> **Directions for this task**
Please transcribe the data that follows without the pictures, keeping every word the same.
* * *
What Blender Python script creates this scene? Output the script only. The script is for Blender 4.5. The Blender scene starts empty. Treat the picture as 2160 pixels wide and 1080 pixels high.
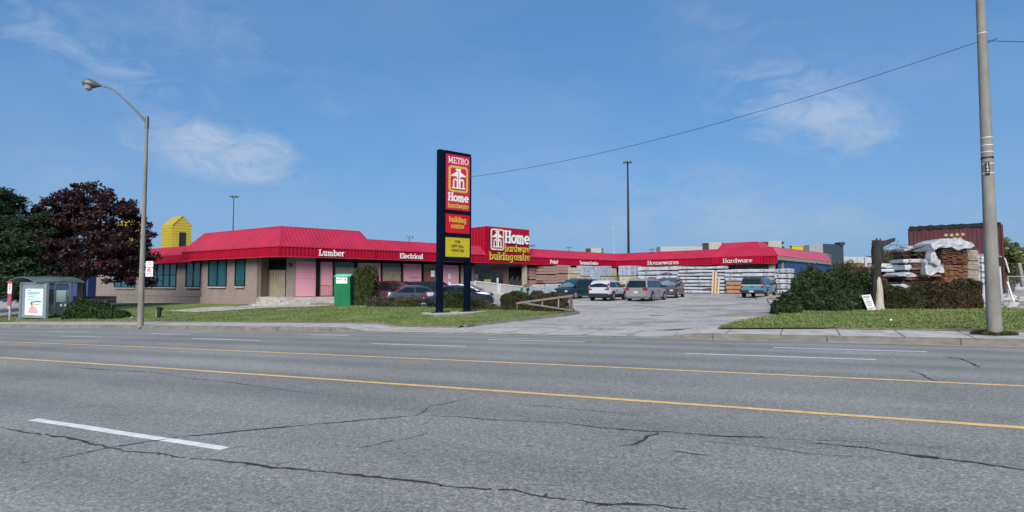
import bpy, bmesh, math, random
import numpy as np
from mathutils import Vector, Matrix
random.seed(7); RNG = np.random.default_rng(7)
C = bpy.context.scene.collection
sc = bpy.context.scene
# ------------------------------------------------------------------ camera, sky, sun, exposure
F = 1175.; HOR = 598.; PH = math.atan((HOR-540)/F); CZ = 1.6
cam = bpy.data.cameras.new('camera'); co = bpy.data.objects.new('camera', cam); C.objects.link(co)
co.location = (0, 0, CZ); co.rotation_euler = (math.pi/2+PH, 0, 0)
cam.sensor_width = 36; cam.lens = 36*F/2160; cam.clip_end = 3000; cam.clip_start = .05
sc.camera = co
SUN_EL, SUN_AZ = math.radians(34), math.radians(188)     # azimuth clockwise from +Y
sd = bpy.data.lights.new('sun', 'SUN'); sd.energy = 3.4; sd.angle = math.radians(45); sd.color = (1, .94, .86)
so = bpy.data.objects.new('sun', sd); C.objects.link(so)
sv = Vector((math.sin(SUN_AZ)*math.cos(SUN_EL), math.cos(SUN_AZ)*math.cos(SUN_EL), math.sin(SUN_EL)))
so.rotation_euler = sv.to_track_quat('Z', 'Y').to_euler(); so.location = (0, -20, 40)
vs = sc.view_settings; vs.view_transform = 'Standard'; vs.look = 'None'; vs.gamma = 1; vs.exposure = .78; vs.use_curve_mapping = False

def ray(px, py):
    X = (px-1080)/F; z = (540-py)/F
    return X, math.cos(PH)-z*math.sin(PH), math.sin(PH)+z*math.cos(PH)

W = bpy.data.worlds.new('World'); sc.world = W; W.use_nodes = True
nt = W.node_tree; N = nt.nodes; Lk = nt.links; N.clear()
out = N.new('ShaderNodeOutputWorld'); bg = N.new('ShaderNodeBackground'); Lk.new(bg.outputs[0], out.inputs[0])
sky = N.new('ShaderNodeTexSky'); sky.sky_type = 'NISHITA'; sky.sun_disc = False
sky.sun_elevation = SUN_EL; sky.sun_rotation = SUN_AZ; sky.air_density = 1.0; sky.dust_density = .6; sky.ozone_density = 1.6; sky.altitude = 100
tc = N.new('ShaderNodeTexCoord')
def mth(op, a, b=None, c=None, clamp=False):
    n = N.new('ShaderNodeMath'); n.operation = op; n.use_clamp = clamp
    for i, v in enumerate((a, b, c)):
        if v is None: continue
        if isinstance(v, (int, float)): n.inputs[i].default_value = v
        else: Lk.new(v, n.inputs[i])
    return n.outputs[0]
def dotv(v):
    n = N.new('ShaderNodeVectorMath'); n.operation = 'DOT_PRODUCT'; Lk.new(tc.outputs['Generated'], n.inputs[0]); n.inputs[1].default_value = v
    return n.outputs['Value']
def wnoise(scale, det, rough, stretch=(1, 1, 1), dist=0.):
    mp = N.new('ShaderNodeMapping'); mp.inputs['Scale'].default_value = stretch; Lk.new(tc.outputs['Generated'], mp.inputs[0])
    n = N.new('ShaderNodeTexNoise'); n.inputs['Scale'].default_value = scale; n.inputs['Detail'].default_value = det
    n.inputs['Roughness'].default_value = rough; n.inputs['Distortion'].default_value = dist; Lk.new(mp.outputs[0], n.inputs['Vector'])
    return n.outputs['Fac']
nA = wnoise(13, 12, .68, (1, 1, 2.0), .9); nB = wnoise(3.2, 6, .55, (1, 1, 1.8), .4)
total = None
# wisps: centre px, half sizes px, tilt, strength
for (cx, cy, rx, ry, tl, st) in [(470,325,180,62,-.12,1.5),(545,335,100,52,.35,1.1),(440,300,60,40,0,.6),(1690,240,200,90,-.45,1.),(1800,280,90,60,-.6,.5),(80,55,260,60,-.35,.42),(520,140,330,50,-.2,.25),
                                 (420,20,240,45,-.25,.32),(1460,385,190,50,-.1,.45),(690,250,80,24,.1,.25),(1050,425,60,26,0,.35),(1480,480,380,70,0,.8),
                                 (650,430,90,70,0,.3),(2120,440,90,50,0,.4),(1550,40,150,35,-.2,.22),(1200,420,420,110,0,.35),(1800,460,300,60,0,.4),(300,180,260,60,-.3,.4),(60,400,160,80,0,.35),(1650,130,300,50,-.2,.18)]:
    d = Vector(ray(cx, cy)).normalized(); r = Vector((d.y, -d.x, 0)).normalized(); u = r.cross(d)
    ru = r*math.cos(tl)+u*math.sin(tl); uu = u*math.cos(tl)-r*math.sin(tl)
    a = mth('DIVIDE', dotv(ru), rx/F); b = mth('DIVIDE', dotv(uu), ry/F)
    # directions are centred on the patch: subtract nothing as ru, uu are orthogonal to d
    m = mth('SUBTRACT', 1., mth('ADD', mth('MULTIPLY', a, a), mth('MULTIPLY', b, b)), clamp=True)
    m = mth('MULTIPLY', m, mth('GREATER_THAN', dotv(d), 0.))
    m = mth('MULTIPLY', m, st)
    total = m if total is None else mth('ADD', total, m)
tot = mth('MINIMUM', total, 1.5); nn_ = mth('ADD', mth('MULTIPLY', nA, .75), mth('MULTIPLY', nB, .5))
cl = mth('MULTIPLY', mth('MULTIPLY', mth('SUBTRACT', mth('ADD', nn_, mth('MULTIPLY', tot, .095)), .61), 4.4, clamp=True), mth('POWER', tot, .8))
cl = mth('MULTIPLY', cl, .62)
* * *
> **Answer below**
What Blender Python script creates this scene? Output the script only. The script is for Blender 4.5. The Blender scene starts empty. Treat the picture as 2160 pixels wide and 1080 pixels high.
import bpy, bmesh, math, random
import numpy as np
from mathutils import Vector, Matrix
random.seed(7); RNG = np.random.default_rng(7)
C = bpy.context.scene.collection
sc = bpy.context.scene
# ------------------------------------------------------------------ camera, sky, sun, exposure
F = 1175.; HOR = 598.; PH = math.atan((HOR-540)/F); CZ = 1.6
cam = bpy.data.cameras.new('camera'); co = bpy.data.objects.new('camera', cam); C.objects.link(co)
co.location = (0, 0, CZ); co.rotation_euler = (math.pi/2+PH, 0, 0)
cam.sensor_width = 36; cam.lens = 36*F/2160; cam.clip_end = 3000; cam.clip_start = .05
sc.camera = co
SUN_EL, SUN_AZ = math.radians(34), math.radians(188)     # azimuth clockwise from +Y
sd = bpy.data.lights.new('sun', 'SUN'); sd.energy = 3.4; sd.angle = math.radians(45); sd.color = (1, .94, .86)
so = bpy.data.objects.new('sun', sd); C.objects.link(so)
sv = Vector((math.sin(SUN_AZ)*math.cos(SUN_EL), math.cos(SUN_AZ)*math.cos(SUN_EL), math.sin(SUN_EL)))
so.rotation_euler = sv.to_track_quat('Z', 'Y').to_euler(); so.location = (0, -20, 40)
vs = sc.view_settings; vs.view_transform = 'Standard'; vs.look = 'None'; vs.gamma = 1; vs.exposure = .78; vs.use_curve_mapping = False

def ray(px, py):
    X = (px-1080)/F; z = (540-py)/F
    return X, math.cos(PH)-z*math.sin(PH), math.sin(PH)+z*math.cos(PH)

W = bpy.data.worlds.new('World'); sc.world = W; W.use_nodes = True
nt = W.node_tree; N = nt.nodes; Lk = nt.links; N.clear()
out = N.new('ShaderNodeOutputWorld'); bg = N.new('ShaderNodeBackground'); Lk.new(bg.outputs[0], out.inputs[0])
sky = N.new('ShaderNodeTexSky'); sky.sky_type = 'NISHITA'; sky.sun_disc = False
sky.sun_elevation = SUN_EL; sky.sun_rotation = SUN_AZ; sky.air_density = 1.0; sky.dust_density = .6; sky.ozone_density = 1.6; sky.altitude = 100
tc = N.new('ShaderNodeTexCoord')
def mth(op, a, b=None, c=None, clamp=False):
    n = N.new('ShaderNodeMath'); n.operation = op; n.use_clamp = clamp
    for i, v in enumerate((a, b, c)):
        if v is None: continue
        if isinstance(v, (int, float)): n.inputs[i].default_value = v
        else: Lk.new(v, n.inputs[i])
    return n.outputs[0]
def dotv(v):
    n = N.new('ShaderNodeVectorMath'); n.operation = 'DOT_PRODUCT'; Lk.new(tc.outputs['Generated'], n.inputs[0]); n.inputs[1].default_value = v
    return n.outputs['Value']
def wnoise(scale, det, rough, stretch=(1, 1, 1), dist=0.):
    mp = N.new('ShaderNodeMapping'); mp.inputs['Scale'].default_value = stretch; Lk.new(tc.outputs['Generated'], mp.inputs[0])
    n = N.new('ShaderNodeTexNoise'); n.inputs['Scale'].default_value = scale; n.inputs['Detail'].default_value = det
    n.inputs['Roughness'].default_value = rough; n.inputs['Distortion'].default_value = dist; Lk.new(mp.outputs[0], n.inputs['Vector'])
    return n.outputs['Fac']
nA = wnoise(13, 12, .68, (1, 1, 2.0), .9); nB = wnoise(3.2, 6, .55, (1, 1, 1.8), .4)
total = None
# wisps: centre px, half sizes px, tilt, strength
for (cx, cy, rx, ry, tl, st) in [(470,325,180,62,-.12,1.5),(545,335,100,52,.35,1.1),(440,300,60,40,0,.6),(1690,240,200,90,-.45,1.),(1800,280,90,60,-.6,.5),(80,55,260,60,-.35,.42),(520,140,330,50,-.2,.25),
                                 (420,20,240,45,-.25,.32),(1460,385,190,50,-.1,.45),(690,250,80,24,.1,.25),(1050,425,60,26,0,.35),(1480,480,380,70,0,.8),
                                 (650,430,90,70,0,.3),(2120,440,90,50,0,.4),(1550,40,150,35,-.2,.22),(1200,420,420,110,0,.35),(1800,460,300,60,0,.4),(300,180,260,60,-.3,.4),(60,400,160,80,0,.35),(1650,130,300,50,-.2,.18)]:
    d = Vector(ray(cx, cy)).normalized(); r = Vector((d.y, -d.x, 0)).normalized(); u = r.cross(d)
    ru = r*math.cos(tl)+u*math.sin(tl); uu = u*math.cos(tl)-r*math.sin(tl)
    a = mth('DIVIDE', dotv(ru), rx/F); b = mth('DIVIDE', dotv(uu), ry/F)
    # directions are centred on the patch: subtract nothing as ru, uu are orthogonal to d
    m = mth('SUBTRACT', 1., mth('ADD', mth('MULTIPLY', a, a), mth('MULTIPLY', b, b)), clamp=True)
    m = mth('MULTIPLY', m, mth('GREATER_THAN', dotv(d), 0.))
    m = mth('MULTIPLY', m, st)
    total = m if total is None else mth('ADD', total, m)
tot = mth('MINIMUM', total, 1.5); nn_ = mth('ADD', mth('MULTIPLY', nA, .75), mth('MULTIPLY', nB, .5))
cl = mth('MULTIPLY', mth('MULTIPLY', mth('SUBTRACT', mth('ADD', nn_, mth('MULTIPLY', tot, .095)), .61), 4.4, clamp=True), mth('POWER', tot, .8))
cl = mth('MULTIPLY', cl, .62)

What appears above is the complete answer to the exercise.